YOUR GOAL:
Take the listing from its first line through the line that contains "return ((n ^" and please retype those lines exactly, leaving out the pictures.

BEGIN

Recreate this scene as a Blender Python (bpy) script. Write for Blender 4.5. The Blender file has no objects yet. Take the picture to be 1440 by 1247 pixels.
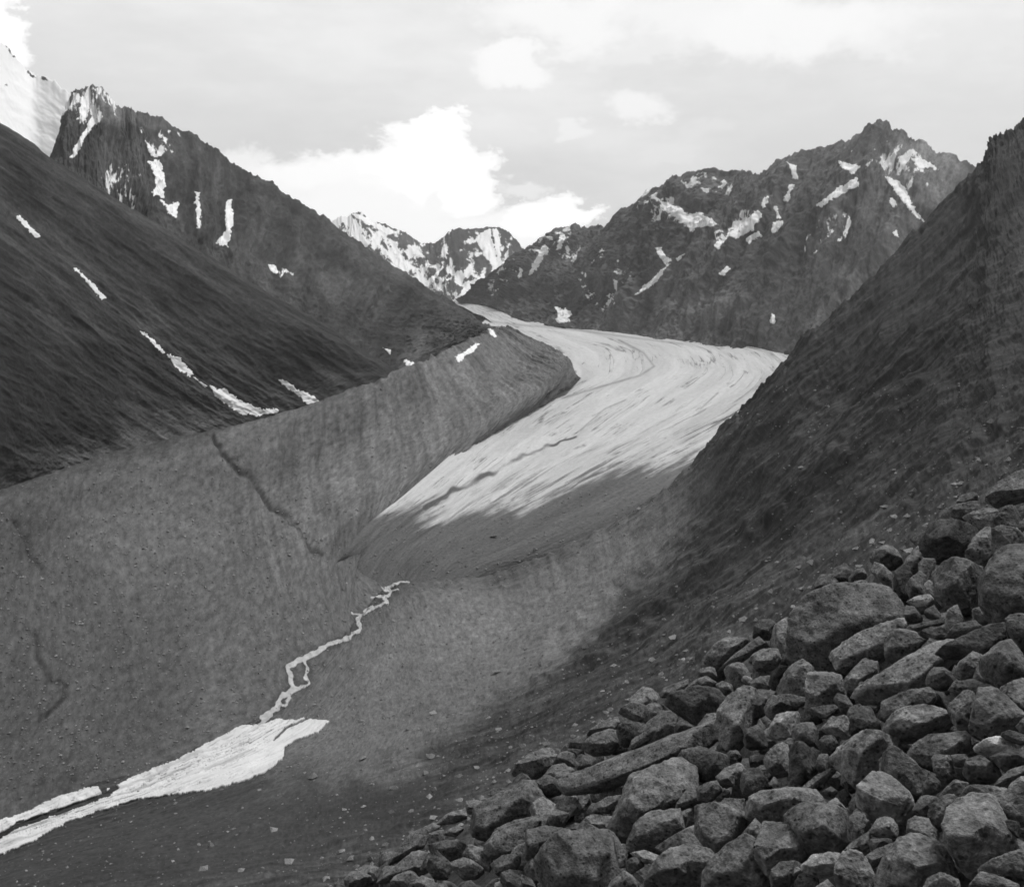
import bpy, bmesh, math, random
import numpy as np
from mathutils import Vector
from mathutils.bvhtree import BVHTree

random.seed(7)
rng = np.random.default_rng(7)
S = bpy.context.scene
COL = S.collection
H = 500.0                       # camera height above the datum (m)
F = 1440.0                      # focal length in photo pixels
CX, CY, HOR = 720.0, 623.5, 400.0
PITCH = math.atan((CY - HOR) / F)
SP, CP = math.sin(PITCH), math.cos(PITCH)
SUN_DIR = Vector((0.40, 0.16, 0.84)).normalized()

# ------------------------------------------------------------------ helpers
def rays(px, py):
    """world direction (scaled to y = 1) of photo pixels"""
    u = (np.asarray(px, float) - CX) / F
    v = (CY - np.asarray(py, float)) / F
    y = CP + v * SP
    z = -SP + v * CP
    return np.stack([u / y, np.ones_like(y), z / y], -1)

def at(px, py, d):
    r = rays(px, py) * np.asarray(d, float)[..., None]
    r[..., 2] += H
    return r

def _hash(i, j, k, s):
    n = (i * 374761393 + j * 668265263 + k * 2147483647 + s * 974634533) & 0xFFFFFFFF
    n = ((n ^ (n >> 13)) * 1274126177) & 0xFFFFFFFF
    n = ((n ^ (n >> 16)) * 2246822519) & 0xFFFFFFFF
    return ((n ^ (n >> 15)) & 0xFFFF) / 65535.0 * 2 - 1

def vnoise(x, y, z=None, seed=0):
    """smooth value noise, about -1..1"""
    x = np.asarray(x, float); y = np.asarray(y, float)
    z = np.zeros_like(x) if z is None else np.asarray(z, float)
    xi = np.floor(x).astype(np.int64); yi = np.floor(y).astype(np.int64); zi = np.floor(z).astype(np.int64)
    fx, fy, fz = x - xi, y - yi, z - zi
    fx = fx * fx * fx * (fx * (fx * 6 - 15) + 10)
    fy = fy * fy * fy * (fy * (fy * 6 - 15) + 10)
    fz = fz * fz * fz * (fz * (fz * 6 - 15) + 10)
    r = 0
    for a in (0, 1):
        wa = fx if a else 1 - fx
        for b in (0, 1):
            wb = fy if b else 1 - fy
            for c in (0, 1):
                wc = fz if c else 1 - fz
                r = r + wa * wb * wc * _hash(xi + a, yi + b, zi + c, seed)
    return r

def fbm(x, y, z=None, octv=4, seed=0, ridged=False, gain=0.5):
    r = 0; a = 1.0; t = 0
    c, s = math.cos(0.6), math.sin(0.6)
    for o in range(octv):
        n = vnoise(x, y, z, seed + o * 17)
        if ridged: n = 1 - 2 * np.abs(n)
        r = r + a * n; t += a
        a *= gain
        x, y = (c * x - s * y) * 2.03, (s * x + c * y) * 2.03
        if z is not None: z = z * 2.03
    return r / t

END

FULL OUTPUT:
Recreate this scene as a Blender Python (bpy) script. Write for Blender 4.5. The Blender file has no objects yet. Take the picture to be 1440 by 1247 pixels.
import bpy, bmesh, math, random
import numpy as np
from mathutils import Vector
from mathutils.bvhtree import BVHTree

random.seed(7)
rng = np.random.default_rng(7)
S = bpy.context.scene
COL = S.collection
H = 500.0                       # camera height above the datum (m)
F = 1440.0                      # focal length in photo pixels
CX, CY, HOR = 720.0, 623.5, 400.0
PITCH = math.atan((CY - HOR) / F)
SP, CP = math.sin(PITCH), math.cos(PITCH)
SUN_DIR = Vector((0.40, 0.16, 0.84)).normalized()

# ------------------------------------------------------------------ helpers
def rays(px, py):
    """world direction (scaled to y = 1) of photo pixels"""
    u = (np.asarray(px, float) - CX) / F
    v = (CY - np.asarray(py, float)) / F
    y = CP + v * SP
    z = -SP + v * CP
    return np.stack([u / y, np.ones_like(y), z / y], -1)

def at(px, py, d):
    r = rays(px, py) * np.asarray(d, float)[..., None]
    r[..., 2] += H
    return r

def _hash(i, j, k, s):
    n = (i * 374761393 + j * 668265263 + k * 2147483647 + s * 974634533) & 0xFFFFFFFF
    n = ((n ^ (n >> 13)) * 1274126177) & 0xFFFFFFFF
    n = ((n ^ (n >> 16)) * 2246822519) & 0xFFFFFFFF
    return ((n ^ (n >> 15)) & 0xFFFF) / 65535.0 * 2 - 1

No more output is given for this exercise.